This Restaurant Seats Customers in a Dumpster to Raise Awareness About Food Waste

At the Salvage Supperclub, ingredients include imperfect produce, and an entire six-course meal takes place in a Dumpster.

At most New York City restaurants, you’d be hard-pressed to find a menu advertising wilted basil, past-prime tomato, and bruised beets as ingredients. But at the Salvage Supperclub, you’ll get just that. Oh, and the entire six-course meal takes place in a Dumpster.

Founder Josh Treuhaft, 32, launched the club in 2014 as a way to inform people about food waste and how they can squander less. “We use foods that ordinarily would have been thrown away,” he says. In a country that discards about 40 percent of its food supply, it’s a worthy effort. It’s estimated that the average family of four wastes up to $2,275 a year on food they end up tossing.
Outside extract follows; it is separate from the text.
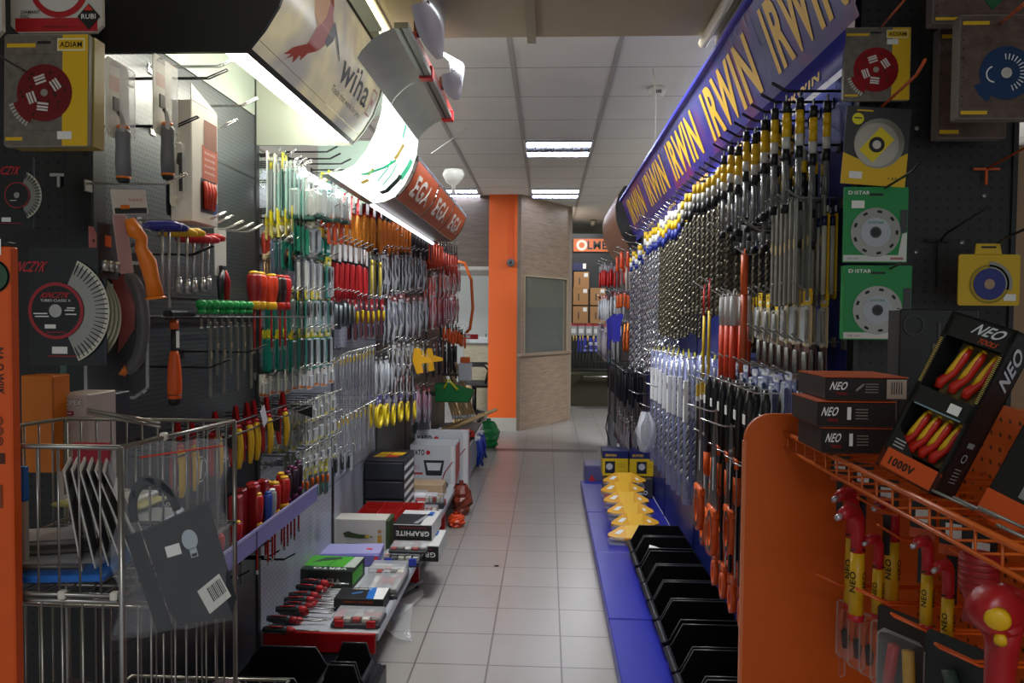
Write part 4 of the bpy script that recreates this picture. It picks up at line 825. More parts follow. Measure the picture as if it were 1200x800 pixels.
FRR(K('fbr',mk_bag,.08,.26,'#a8a0a0','#8c5c3c','#c8a888'),1.90,5.75,6.3,4,'brown handled tool in a bag beneath the blue sign end','brown handled bagged tools',k=2,X=.66)
FRR(K('fch2',mk_chis,'#d85a1c',.22),1.62,5.75,6.0,2,'orange handled file on the middle row at the far right','orange handled files on the middle row',k=3,dx=.055)
FRR(K('fsl',mk_bag,.09,.24,'#a03040','#7c848c','#b8bcc4'),1.63,6.3,7.8,6,'clear bag with silver parts at the far right','clear bags with silver parts',k=3,dx=.05,X=.54)
FRR(K('fbl',mk_plier,'#2c2c9c','#1c1c50','#2a2a50',.2,None),1.36,6.3,6.3,1,'blue plastic clamp hanging on the far right','blue plastic clamps',k=1,dx=.07,X=.52)
FRR(K('for',mk_plier,'#d8641c','#d8641c','#e07a2c',.2,None),1.38,5.62,5.85,2,'bright orange clamp between the drill bits and the blue clamps','bright orange clamps',k=2,dx=.07,X=.60)
FRR(K('fcb',mk_bag,.10,.30,'#8c7c90','#a4a0ac','#5c5468'),1.34,6.8,7.9,8,'frosted bag with mixed parts below the silver ones','frosted bags with mixed parts',k=3,dx=.05,X=.54)
FRR(K('fdk',mk_chis,'#1c1c24',.5),1.0,5.75,7.3,9,'long dark tool hanging low on the far right','long dark tools low on the far right',k=3,dx=.06,X=.60)
FRR(K('fdk2',mk_bag,.09,.3,'#3c2c38','#6a2428','#2c2c3c'),.62,5.75,7.0,7,'dark bag on the lowest row of the far right','dark bags on the lowest row',k=2,dx=.06,X=.64)
# slim black display pole with blue head
for (px,lab) in ((716,'thin black strap with a blue clamp head, the left one'),(722,'thin black strap with a blue clamp head, the right one')):
    q=onx(px,372,.47); t=thing('bar_clamp',lab,'clamp',(q.x,q.y,q.z))
    m=MB(); m.box(-.004,.004,-.012,.012,-.72,.01,BLACK); m.build('bar',t)
    m=MB(); m.prism([(-.035,-.02),(.02,.03),(.05,.02),(.03,-.05),(.03,-.16),(-.02,-.17),(-.03,-.06)],-.014,.014,P('#28289c',.4),F_NY); m.build('head',t)
bare('c',[(765,412),(760,424),(757,439),(769,453),(762,477),(748,461)],.60,XR,'empty white hook beside the tubed drill bits','empty white hooks beside the tubes',.26)
bare('c',[(765,256),(768,264),(752,268),(746,276),(742,284),(760,288),(752,324),(760,330)],.64,XR,'empty chrome hook under the far end of the blue sign','empty chrome hooks under the blue sign',.24)
bare('g',[(846,275),(850,268),(888,262),(892,266),(898,270)],.66,XR,'empty grey hook among the bronze bits','empty grey hooks among the bronze bits',.2)
# bagged film hanging
m=MB(); g=[]
q=onx(757,482,.55)
for i in range(7):
    z=-.0-.22*i/6; w_=.02+.07*math.sin(PI*(i+.5)/7.5)
    g.append([(w_*math.cos(a)*.6+random.uniform(-.008,.008),w_*math.sin(a),z) for a in [2*PI*k/9 for k in range(10)]])
m.sheet(g,clear('film_bag','#e6e9f2',.35,.2)); tag(m.build('plastic_bag',None,(q.x,q.y,q.z)),'crumpled clear plastic bag hanging left of the tubed drill bits','bag')

for side,lb in ((1,'mass of chrome wire hooks on the distant stretch of the left display wall'),(-1,'mass of chrome wire hooks on the distant stretch of the right display wall')):
    m=MB()
    for (wx,y,z,Lh,sg) in FARHOOKS:
        if sg!=side: continue
        for s_ in(-1,1): m.tube([(wx,y+s_*.006,z),(wx+sg*Lh*.8,y+s_*.006,z),(wx+sg*Lh,y+s_*.006,z+.022)],.002,CHROME,4)
    if m.v: tag(m.build('display_hooks'),lb,'hooks',kind='stuff')
# ================= NEAR LEFT: packs on the end panel =================
def mk_cardface(t,w,h,base,rad=.003,th=.002): 
    m=MB(); m.prism(card_poly(w,h,rad),-th,0,base,FX); m.build('card',t)
TOEND=-PI/2        # turns a +x facing pack to face the camera end
def face_thing(name,label,cat,px,py,Y,rz=TOEND):
    q=ony(px,py,Y); return thing(name,label,cat,(q.x,q.y,q.z),rz)
def pxw(n,Y): return n*Y/FOC*1.0       # size of n picture pixels at distance Y
WOODP=mat('concrete_print','#6c655c',.35,noise=.22,nscale=60)
REDM=mat('red_disc_metal','#7c2026',.3,.35)
def disc_pack(t,w,h,discR,cx,cy,discm,kind_='adiam',segdir=None,YW=.30):
    """card with concrete print, yellow side band, disc half out of a window"""
    m=MB(); m.prism(card_poly(w,h,.004),-.012,0,P('#8c877c',.4),FX)
    m.rect(WOODP,TR(.0006,0,0)@FX,w*.985,h*.985,0,-h/2)
    m.rect(YEL,TR(.001,0,0)@FX,w*YW,h*.985,w*(.5-YW/2)-.002,-h/2)
    m.rect(YEL,TR(.001,0,0)@FX,w*.34,h*.035,-w*.30,-h*.10); m.rect(YEL,TR(.001,0,0)@FX,w*.2,h*.03,-w*.38,-h*.93)
    for k in range(10):
        m.rect(P('#4f4942'),TR(.0008,0,0)@FX,w*random.uniform(.1,.5),h*.003,w*random.uniform(-.3,.0),-h*(.18+.075*k))
    m.rect(BLACK,TR(.0012,0,0)@FX,w*.16,h*.025,-w*.03,-h*.075); m.build('card',t)
    m=MB(); m.rect(YEL,TR(.0014,0,0)@FX,w*.3,h*.085,w*.29,-h*.095); m.rect(P('#f0e6c0'),TR(.0012,0,0)@FX,w*.325,h*.11,w*.29,-h*.095)
    m.text('ADIAM',BLACK,TR(.002,w*.29,-h*.095)@FX,w*.26,h*.05,.03); m.build('logo',t)
    m=MB(); m.rect(WHITE,TR(.0016,0,0)@FX,w*.17,h*.07,w*.22,-h*.9 if kind_=='big' else -h*.20); m.build('price_sticker',t)
    d=MB(); D=TR(.001,cx,cy)@FX
    d.disc(discm,TR(.0008,0,0)@D,discR,40,discR*.09)
    a0=PI*1.05; 
    d.disc(discm,TR(.0009,0,0)@D,discR*1.18,12,discR*.2,a0+.15,a0+.95)
    for k in range(8):
        a=a0+.18+.1*k; d.add([TR(.0013,0,0)@D@Vector((r*math.cos(a+e),r*math.sin(a+e),0)) for r,e in((discR*1.17,-.03),(discR*1.17,.03),(discR*1.34,.03),(discR*1.34,-.03))],[(0,1,2,3)],P('#c9c6c0',.3,.5))
    d.disc(P('#a9a7a0',.3,.6),TR(.0015,0,0)@D,discR*.13,16)
    for k in range(22):
        a=k*2.4; r=discR*(.35+.55*((k*7)%10)/10); d.disc(DBLACK,TR(.0014,0,0)@D@TR(r*math.cos(a),r*math.sin(a),0),discR*.045,8)
    for a in (.6,1.9,3.5,4.6): 
        for q in (.38,.5,.6): d.add([TR(.0016,0,0)@D@RZ(a)@Vector(v) for v in ((discR*q-.002,-discR*.2,0),(discR*q+.002,-discR*.2,0),(discR*q+.002,discR*.2,0),(discR*q-.002,discR*.2,0))],[(0,1,2,3)],P('#d9d3cc'))
    d.build('diamond_disc',t)
Y0=1.52
t=face_thing('diamond_disc_pack','large boxed red diamond disc with yellow side band on the left end panel','disc pack',55,40,Y0); t.rotation_euler=(0.0,-.03,TOEND-.0)
disc_pack(t,pxw(104,Y0),pxw(134,Y0),pxw(34,Y0),-pxw(2,Y0),-pxw(70,Y0),REDM,'big',YW=.3)
m=MB(); m.box(-.05,-.014,-pxw(50,Y0),pxw(50,Y0)+.006,-pxw(132,Y0),-.002,P('#a89242',.4)); m.build('stacked_packs',t)
# RUBI pack above
Y1=1.56
t=face_thing('diamond_disc_pack','white and red rounded disc pack with a black diamond badge at the upper left','disc pack',65,-60,Y1)
w_,h_=pxw(112,Y1),pxw(98,Y1)
m=MB(); m.prism(card_poly(w_,h_,.015),-.01,0,P('#c8c4bc',.4),FX); m.rect(P('#b01820'),TR(.0006,0,0)@FX,w_*.9,pxw(16,Y1),0,-h_+pxw(9,Y1)); m.build('card',t)
m=MB(); m.disc(P('#b01820'),TR(.001,pxw(4,Y1),-pxw(45,Y1))@FX,pxw(36,Y1),36); m.disc(P('#d0ccc6'),TR(.0016,pxw(4,Y1),-pxw(45,Y1))@FX,pxw(29,Y1),36); m.disc(P('#8c8884',.3,.5),TR(.002,pxw(4,Y1),-pxw(45,Y1))@FX,pxw(6,Y1),20); m.build('disc',t)
m=MB(); b_=pxw(14,Y1); M_=TR(.002,w_*.36,-h_+pxw(18,Y1))@FX
m.add([M_@Vector(v) for v in((-b_,0,0),(0,-b_*1.1,0),(b_,0,0),(0,b_*1.1,0))],[(0,1,2,3)],BLACK); m.add([TR(.001,0,0)@M_@Vector(v) for v in((-b_*.4,b_*.5,0),(b_*.4,b_*.5,0),(0,b_*1.0,0))],[(0,1,2)],P('#d8301c'))
m.text('RUBI',WHITE,TR(.001,0,0)@M_,b_*1.25,b_*.42,.03); m.text('DIAMANT',BLACK,TR(.0012,-w_*.28,-h_+pxw(24,Y1))@FX,pxw(23,Y1),pxw(4,Y1),.02); m.text('DISC',BLACK,TR(.0012,-w_*.34,-h_+pxw(19,Y1))@FX,pxw(11,Y1),pxw(4,Y1),.02); m.text('www.rubi.com',P('#5a1016'),TR(.0012,0,-h_+pxw(7,Y1))@FX,pxw(32,Y1),pxw(4,Y1)); m.build('logo',t)
t=face_thing('diamond_disc_pack','second white and red disc pack cut off by the left picture edge','disc pack',-46,-40,1.5)
m=MB(); m.prism(card_poly(.17,.145,.015),-.01,0,P('#c8c4bc',.4),FX); m.rect(P('#b01820'),TR(.0006,0,0)@FX,.16,.03,0,-.128); m.build('card',t)
# small blade packs
def blade_pack(t,w,h,R,cx,cy,name,nx,ny,nw,big=False):
    m=MB(); m.prism(card_poly(w,h,.003),-.003,0,P('#161618',.35),FX); m.rect(P('#3c4c5c'),TR(.0004,0,0)@FX,.0015,h*.98,w*.485,-h/2); m.build('card',t)
    m=MB(); D=TR(.004,cx,cy)@FX; SB=mat('blade_steel','#8f8c84',.28,.8)
    m.disc(SB,D,R,40,R*.1,-1.15,1.15); m.disc(P('#c4c0ae',.35,.4),TR(.0006,0,0)@D,R*1.0,40,R*.92,-1.15,1.15)
    for k in range(24 if big else 16):
        a=-1.1+2.2*k/(23 if big else 15); m.add([TR(.001,0,0)@D@RZ(a)@Vector(v) for v in((R*.74,-.0006,0),(R*.97,-.0012,0),(R*.97,.0012,0),(R*.74,.0006,0))],[(0,1,2,3)],DBLACK)
    if big: 
        for k in range(3): m.disc(P('#a8a48c',.35,.4),TR(-.006*(k+1),R*.04*(k+1),-R*.03*(k+1))@D,R,40,R*.85,-1.0,1.0)
    m.build('saw_blade',t)
    m=MB(); r2=R*.52
    m.disc(P('#0f0f10',.4),TR(.0015,0,0)@D,r2,36,R*.12); m.disc(P('#a01e28',.4),TR(.0018,0,0)@D,r2,36,r2*(.88 if big else .93)); m.disc(P('#a8a6a0',.25,.7),TR(.003,0,0)@D,R*.12,20)
    if big:
        m.text(name,P('#c02028'),TR(.0022,0,0)@D@TR(0,r2*.55,0),r2*1.0,r2*.2,.02,.15); m.text('TURBO CLASSIC K',WHITE,TR(.0022,0,0)@D@TR(0,r2*.36,0),r2*1.1,r2*.09)
        for a,b,c in ((-.55,-.1,.5),(.55,-.12,.4),(-.5,-.2,.5),(.55,.1,.3),(.5,.02,.35)): m.rect(WHITE,TR(.0022,0,0)@D,r2*c,r2*.04,r2*a,r2*b)
        m.rect(WHITE,TR(.0022,0,0)@D,r2*.4,r2*.14,-r2*.2,-r2*.55); m.rect(P('#a01e28'),TR(.0022,0,0)@D,r2*.7,r2*.03,0,-r2*.75)
    else: m.rect(P('#d0ccc4'),TR(.0022,0,0)@D,r2*.5,r2*.06,-r2*.3,-r2*.4)
    m.build('centre_label',t)
    m=MB(); m.text(name,P('#c02830'),TR(.001,nx,ny)@FX,nw,nw*.28,.03,.15); m.rect(WHITE,TR(.001,0,0)@FX,w*.2,h*.06,-w*.1,-h*.87) ; m.rect(P('#a02028'),TR(.001,0,0)@FX,w*.5,h*.008,0,-h*.92); m.build('print',t)
Y2=1.60
t=face_thing('saw_blade_pack','small silver saw blade on a black card at the left edge','saw blade pack',12,184,Y2)
blade_pack(t,pxw(58,Y2),pxw(86,Y2),pxw(30,Y2),pxw(10,Y2)-.0,-pxw(46,Y2),'KINCZYK',-pxw(6,Y2),-pxw(16,Y2),pxw(36,Y2))
Y3=1.46
t=face_thing('saw_blade_pack','big stack of turbo saw blades with a red ringed black label on a black card','saw blade pack',78,290,Y3)
blade_pack(t,pxw(96,Y3),pxw(142,Y3),pxw(66,Y3),-pxw(12,Y3),-pxw(76,Y3),'KINCZYK',-pxw(48,Y3),-pxw(23,Y3),pxw(46,Y3),True)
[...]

Treuhaft and his team keep this in mind when they plan their menu. One favorite recipe was a banana cream tart made of leftover chocolate-chip cookies Treuhaft rescued from a work event and blackened bananas bought at a reduced price from a local grocer.
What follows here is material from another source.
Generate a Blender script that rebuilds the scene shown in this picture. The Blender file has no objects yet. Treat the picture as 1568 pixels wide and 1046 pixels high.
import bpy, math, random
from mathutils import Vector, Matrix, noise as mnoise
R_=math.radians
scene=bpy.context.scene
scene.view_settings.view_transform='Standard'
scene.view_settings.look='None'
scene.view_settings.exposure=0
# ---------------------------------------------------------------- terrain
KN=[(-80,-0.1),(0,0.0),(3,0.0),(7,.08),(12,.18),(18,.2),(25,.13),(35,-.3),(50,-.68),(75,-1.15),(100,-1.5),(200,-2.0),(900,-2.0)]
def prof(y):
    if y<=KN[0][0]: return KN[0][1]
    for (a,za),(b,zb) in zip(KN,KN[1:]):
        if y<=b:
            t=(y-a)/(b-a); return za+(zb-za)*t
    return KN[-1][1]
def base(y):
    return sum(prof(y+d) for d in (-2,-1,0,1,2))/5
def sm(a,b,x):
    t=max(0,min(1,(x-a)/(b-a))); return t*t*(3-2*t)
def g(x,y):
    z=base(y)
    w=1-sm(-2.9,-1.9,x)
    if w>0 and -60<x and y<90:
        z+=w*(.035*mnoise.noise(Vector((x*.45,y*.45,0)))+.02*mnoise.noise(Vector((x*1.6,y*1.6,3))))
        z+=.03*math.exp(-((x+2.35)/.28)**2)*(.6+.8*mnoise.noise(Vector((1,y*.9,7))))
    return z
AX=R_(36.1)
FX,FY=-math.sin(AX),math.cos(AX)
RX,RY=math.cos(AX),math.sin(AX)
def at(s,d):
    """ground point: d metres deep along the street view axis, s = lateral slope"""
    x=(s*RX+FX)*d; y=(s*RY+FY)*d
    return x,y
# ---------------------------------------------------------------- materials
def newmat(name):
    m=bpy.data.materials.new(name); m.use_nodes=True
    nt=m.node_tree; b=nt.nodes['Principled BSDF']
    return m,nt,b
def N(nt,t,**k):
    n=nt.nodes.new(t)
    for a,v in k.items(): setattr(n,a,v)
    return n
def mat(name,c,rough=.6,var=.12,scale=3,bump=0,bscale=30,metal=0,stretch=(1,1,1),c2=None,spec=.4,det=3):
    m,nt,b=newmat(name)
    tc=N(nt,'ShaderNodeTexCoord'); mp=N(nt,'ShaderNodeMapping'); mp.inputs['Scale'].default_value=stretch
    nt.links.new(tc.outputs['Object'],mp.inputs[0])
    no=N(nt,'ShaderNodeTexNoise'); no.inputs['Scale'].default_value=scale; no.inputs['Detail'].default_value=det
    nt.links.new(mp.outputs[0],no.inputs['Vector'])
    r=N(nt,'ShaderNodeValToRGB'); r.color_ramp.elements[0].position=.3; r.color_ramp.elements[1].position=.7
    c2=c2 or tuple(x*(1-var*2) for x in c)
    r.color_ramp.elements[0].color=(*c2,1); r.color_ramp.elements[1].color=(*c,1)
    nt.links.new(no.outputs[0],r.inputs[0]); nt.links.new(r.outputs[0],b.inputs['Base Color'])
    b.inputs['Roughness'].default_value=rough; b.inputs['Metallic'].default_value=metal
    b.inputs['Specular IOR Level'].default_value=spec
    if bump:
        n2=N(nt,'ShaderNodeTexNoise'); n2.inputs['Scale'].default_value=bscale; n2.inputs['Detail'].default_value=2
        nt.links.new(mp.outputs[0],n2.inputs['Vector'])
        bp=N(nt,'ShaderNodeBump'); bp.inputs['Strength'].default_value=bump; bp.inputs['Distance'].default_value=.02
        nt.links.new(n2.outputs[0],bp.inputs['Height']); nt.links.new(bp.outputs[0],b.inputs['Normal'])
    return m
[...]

And then there’s that Dumpster. It’s parked outside one of the dinnergoer’s homes, where it’s cleaned and disinfected. To add a touch of elegance, Treuhaft hangs tea lights and sets the table with matching place settings.

The dinner’s polished aesthetic shows that even imperfect foods can be used to create a special experience. “Getting people excited around waste is hard,” Treuhaft says. “It’s icky and makes you feel kind of guilty.” But each dinner has a similar effect on diners: “Attitudes change and minds shift,” he says. “There’s a conversation that has a ripple effect beyond the people in the Dumpster.”